The Consideration of the Planets: Oliver Sears Gallery
‘The Consideration of the Planets’ was a solo exhibition of installation works and bronze sculptures created by Patrick O’Reilly held in the Oliver Sears Gallery in 2013. The exhibition was shown across two locations in Dublin city, between the gallery and O’Reilly’s studio which was located in the deconsecrated church of St. Alphonsus in Drumcondra.

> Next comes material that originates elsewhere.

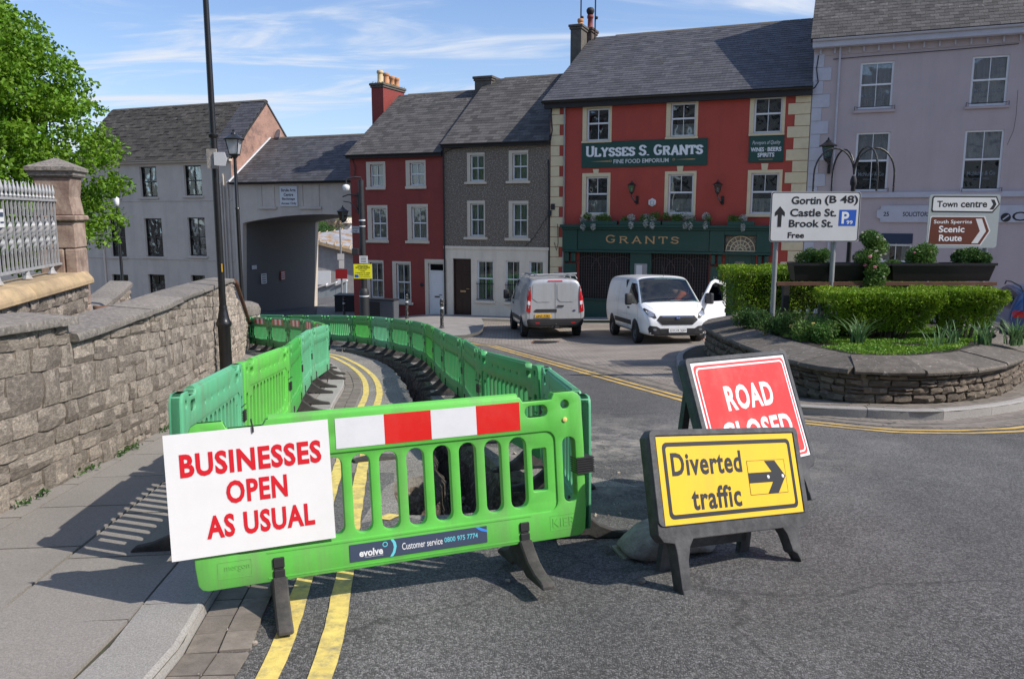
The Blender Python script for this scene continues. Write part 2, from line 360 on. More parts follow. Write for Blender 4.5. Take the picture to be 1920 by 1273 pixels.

Through this exhibition O’Reilly sought to look at the big questions of life by using dramatic props. By method of taking familiar objects, distorting them, making them from unusual materials and placing them in uncustomary situations, the focus of the work is shifted sometimes shockingly, on an otherwise ordinary object. The pièce de resistance of this showcase was an installation work known as ‘Haystack’ consisting of a thirty foot mound of straw shaped and inspired by the conical form which allured impressionist artists such as Monet. The artworks kept within the gallery consisted of a smaller version of the Haystack along with large photographs of the main installation and a collection of O’Reilly’s bronzes which embraced the artists passion for expressing human emotion through the guise of his teddy bear sculptures.
The use of the two locations for the display of the exhibition enabled the theme of this showcase to be fully realised; heaven and earth combined reflecting on the distance we seem to have come from the days when we were closer to both nature and belief. Evoking hope and futility, practicality and spirituality.